> [What to do]
Restate, exactly and only, the lines from the first through the line containing "0.3, 0.18), trans=0.2)".

> [Data lines]
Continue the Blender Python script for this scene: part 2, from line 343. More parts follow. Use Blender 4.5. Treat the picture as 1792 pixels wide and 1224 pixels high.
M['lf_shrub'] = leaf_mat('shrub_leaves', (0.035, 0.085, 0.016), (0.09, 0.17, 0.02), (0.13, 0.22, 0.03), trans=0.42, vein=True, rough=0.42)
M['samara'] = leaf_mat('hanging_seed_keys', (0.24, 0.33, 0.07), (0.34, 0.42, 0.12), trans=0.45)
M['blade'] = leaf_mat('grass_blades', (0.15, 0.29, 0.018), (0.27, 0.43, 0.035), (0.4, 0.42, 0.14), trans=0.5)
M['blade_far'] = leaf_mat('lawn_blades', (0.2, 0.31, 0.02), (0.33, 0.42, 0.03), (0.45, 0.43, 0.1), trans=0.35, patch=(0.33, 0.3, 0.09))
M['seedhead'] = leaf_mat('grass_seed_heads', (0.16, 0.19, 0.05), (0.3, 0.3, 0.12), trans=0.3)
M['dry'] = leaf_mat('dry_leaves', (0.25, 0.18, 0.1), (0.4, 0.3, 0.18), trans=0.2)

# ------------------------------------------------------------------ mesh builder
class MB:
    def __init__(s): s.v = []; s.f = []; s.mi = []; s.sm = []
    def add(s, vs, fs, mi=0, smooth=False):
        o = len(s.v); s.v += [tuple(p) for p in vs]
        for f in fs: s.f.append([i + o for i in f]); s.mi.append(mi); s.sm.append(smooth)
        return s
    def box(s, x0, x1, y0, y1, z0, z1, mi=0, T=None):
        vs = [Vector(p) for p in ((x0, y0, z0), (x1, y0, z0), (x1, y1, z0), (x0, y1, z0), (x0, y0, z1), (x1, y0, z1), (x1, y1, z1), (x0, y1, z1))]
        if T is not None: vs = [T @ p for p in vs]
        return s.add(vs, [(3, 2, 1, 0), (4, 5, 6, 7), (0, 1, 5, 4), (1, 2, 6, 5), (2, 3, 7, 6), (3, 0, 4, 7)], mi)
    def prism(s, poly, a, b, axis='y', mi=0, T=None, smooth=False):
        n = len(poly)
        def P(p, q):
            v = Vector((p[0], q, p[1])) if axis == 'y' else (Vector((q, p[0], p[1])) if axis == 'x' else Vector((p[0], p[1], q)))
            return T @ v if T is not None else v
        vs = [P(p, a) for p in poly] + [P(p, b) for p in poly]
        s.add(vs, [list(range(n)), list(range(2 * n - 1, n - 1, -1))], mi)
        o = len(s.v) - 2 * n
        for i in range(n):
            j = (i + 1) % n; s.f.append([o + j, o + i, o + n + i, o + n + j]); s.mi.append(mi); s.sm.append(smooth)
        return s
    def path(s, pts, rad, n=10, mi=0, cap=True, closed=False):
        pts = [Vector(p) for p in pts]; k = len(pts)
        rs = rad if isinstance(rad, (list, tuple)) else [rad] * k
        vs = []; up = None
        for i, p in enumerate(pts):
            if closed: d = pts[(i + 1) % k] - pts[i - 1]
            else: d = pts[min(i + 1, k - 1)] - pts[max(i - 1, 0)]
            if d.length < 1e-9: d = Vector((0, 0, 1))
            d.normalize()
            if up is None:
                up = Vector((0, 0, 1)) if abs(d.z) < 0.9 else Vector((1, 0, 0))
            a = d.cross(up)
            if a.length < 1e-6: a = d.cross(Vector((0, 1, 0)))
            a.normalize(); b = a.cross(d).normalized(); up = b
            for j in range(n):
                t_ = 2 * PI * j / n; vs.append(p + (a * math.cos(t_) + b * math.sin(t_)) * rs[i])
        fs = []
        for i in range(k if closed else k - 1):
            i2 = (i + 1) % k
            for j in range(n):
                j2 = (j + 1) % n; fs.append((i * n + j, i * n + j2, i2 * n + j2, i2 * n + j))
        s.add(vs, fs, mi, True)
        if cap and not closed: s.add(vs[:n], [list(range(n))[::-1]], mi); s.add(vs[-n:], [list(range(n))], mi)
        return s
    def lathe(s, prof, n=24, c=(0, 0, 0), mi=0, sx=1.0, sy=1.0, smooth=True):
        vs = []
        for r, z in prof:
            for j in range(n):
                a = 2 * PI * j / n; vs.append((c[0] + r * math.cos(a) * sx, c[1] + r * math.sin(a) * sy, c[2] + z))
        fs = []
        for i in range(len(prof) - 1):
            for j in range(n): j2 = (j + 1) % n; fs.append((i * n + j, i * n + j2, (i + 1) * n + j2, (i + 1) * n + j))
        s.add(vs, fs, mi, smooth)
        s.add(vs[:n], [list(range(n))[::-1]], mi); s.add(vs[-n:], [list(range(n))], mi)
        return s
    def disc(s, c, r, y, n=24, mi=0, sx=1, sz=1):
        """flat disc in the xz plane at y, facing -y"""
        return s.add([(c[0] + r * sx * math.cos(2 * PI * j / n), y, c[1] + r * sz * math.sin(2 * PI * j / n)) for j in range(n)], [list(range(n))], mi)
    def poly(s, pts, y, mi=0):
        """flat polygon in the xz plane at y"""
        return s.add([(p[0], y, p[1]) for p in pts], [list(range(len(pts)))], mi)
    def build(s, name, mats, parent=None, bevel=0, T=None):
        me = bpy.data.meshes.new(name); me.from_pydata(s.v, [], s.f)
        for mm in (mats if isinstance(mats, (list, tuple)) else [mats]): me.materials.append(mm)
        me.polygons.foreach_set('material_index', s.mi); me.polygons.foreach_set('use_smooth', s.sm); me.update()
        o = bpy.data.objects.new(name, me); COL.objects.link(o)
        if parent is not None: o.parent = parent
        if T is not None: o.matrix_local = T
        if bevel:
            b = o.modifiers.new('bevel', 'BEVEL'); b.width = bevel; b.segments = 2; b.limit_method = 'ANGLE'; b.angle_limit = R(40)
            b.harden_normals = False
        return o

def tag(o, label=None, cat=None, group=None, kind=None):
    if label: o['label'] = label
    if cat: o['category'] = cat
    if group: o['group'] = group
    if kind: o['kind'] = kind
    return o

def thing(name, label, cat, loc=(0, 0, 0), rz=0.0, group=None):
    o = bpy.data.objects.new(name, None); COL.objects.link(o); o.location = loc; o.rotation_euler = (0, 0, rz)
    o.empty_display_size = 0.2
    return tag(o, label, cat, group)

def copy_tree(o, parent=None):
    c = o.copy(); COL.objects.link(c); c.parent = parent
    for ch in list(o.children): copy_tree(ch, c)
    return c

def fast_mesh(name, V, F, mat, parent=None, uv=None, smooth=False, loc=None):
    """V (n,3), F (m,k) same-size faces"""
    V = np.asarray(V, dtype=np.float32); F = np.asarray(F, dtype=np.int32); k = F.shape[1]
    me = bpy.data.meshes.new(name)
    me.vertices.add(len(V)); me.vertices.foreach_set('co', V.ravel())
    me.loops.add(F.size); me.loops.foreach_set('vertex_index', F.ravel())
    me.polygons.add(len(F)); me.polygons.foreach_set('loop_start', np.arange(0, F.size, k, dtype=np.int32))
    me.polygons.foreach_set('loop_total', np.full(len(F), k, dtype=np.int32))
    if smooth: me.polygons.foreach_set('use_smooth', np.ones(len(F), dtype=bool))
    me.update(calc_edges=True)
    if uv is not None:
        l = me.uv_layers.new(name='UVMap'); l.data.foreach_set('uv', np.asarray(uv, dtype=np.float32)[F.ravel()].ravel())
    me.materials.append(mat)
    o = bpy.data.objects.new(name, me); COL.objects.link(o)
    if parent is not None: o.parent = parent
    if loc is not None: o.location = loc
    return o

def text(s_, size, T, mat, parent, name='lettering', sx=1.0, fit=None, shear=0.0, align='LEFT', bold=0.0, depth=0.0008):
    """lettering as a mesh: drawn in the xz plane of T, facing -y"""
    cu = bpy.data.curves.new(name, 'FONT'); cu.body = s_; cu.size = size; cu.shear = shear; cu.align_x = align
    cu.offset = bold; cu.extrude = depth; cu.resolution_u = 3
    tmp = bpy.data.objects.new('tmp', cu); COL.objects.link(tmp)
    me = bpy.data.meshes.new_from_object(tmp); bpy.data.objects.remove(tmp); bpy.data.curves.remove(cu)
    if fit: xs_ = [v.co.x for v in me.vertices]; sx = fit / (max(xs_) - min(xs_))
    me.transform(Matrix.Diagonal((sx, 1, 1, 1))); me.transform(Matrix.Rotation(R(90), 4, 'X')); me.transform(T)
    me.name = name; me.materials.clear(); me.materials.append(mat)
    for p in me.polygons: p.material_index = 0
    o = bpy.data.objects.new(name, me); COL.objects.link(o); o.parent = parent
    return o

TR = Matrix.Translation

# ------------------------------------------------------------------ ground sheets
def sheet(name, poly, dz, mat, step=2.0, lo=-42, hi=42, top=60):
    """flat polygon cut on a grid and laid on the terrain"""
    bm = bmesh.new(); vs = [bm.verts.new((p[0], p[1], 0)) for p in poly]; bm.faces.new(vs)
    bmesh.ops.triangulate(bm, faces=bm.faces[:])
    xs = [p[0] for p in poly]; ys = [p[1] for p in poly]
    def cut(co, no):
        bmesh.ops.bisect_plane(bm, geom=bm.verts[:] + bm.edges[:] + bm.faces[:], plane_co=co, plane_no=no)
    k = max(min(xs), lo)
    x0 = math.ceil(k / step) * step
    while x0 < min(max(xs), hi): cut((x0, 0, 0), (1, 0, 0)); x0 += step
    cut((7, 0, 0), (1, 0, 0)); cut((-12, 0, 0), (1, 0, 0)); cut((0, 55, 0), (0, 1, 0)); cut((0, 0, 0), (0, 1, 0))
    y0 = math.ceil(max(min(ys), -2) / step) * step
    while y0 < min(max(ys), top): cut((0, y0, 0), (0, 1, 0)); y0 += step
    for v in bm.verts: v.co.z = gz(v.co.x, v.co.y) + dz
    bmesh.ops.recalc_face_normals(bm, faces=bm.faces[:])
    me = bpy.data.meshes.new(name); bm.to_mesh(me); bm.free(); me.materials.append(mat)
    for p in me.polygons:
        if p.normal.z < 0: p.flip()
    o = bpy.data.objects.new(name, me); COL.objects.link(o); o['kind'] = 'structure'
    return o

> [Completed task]
Continue the Blender Python script for this scene: part 2, from line 343. More parts follow. Use Blender 4.5. Treat the picture as 1792 pixels wide and 1224 pixels high.
M['lf_shrub'] = leaf_mat('shrub_leaves', (0.035, 0.085, 0.016), (0.09, 0.17, 0.02), (0.13, 0.22, 0.03), trans=0.42, vein=True, rough=0.42)
M['samara'] = leaf_mat('hanging_seed_keys', (0.24, 0.33, 0.07), (0.34, 0.42, 0.12), trans=0.45)
M['blade'] = leaf_mat('grass_blades', (0.15, 0.29, 0.018), (0.27, 0.43, 0.035), (0.4, 0.42, 0.14), trans=0.5)
M['blade_far'] = leaf_mat('lawn_blades', (0.2, 0.31, 0.02), (0.33, 0.42, 0.03), (0.45, 0.43, 0.1), trans=0.35, patch=(0.33, 0.3, 0.09))
M['seedhead'] = leaf_mat('grass_seed_heads', (0.16, 0.19, 0.05), (0.3, 0.3, 0.12), trans=0.3)
M['dry'] = leaf_mat('dry_leaves', (0.25, 0.18, 0.1), (0.4, 0.3, 0.18), trans=0.2)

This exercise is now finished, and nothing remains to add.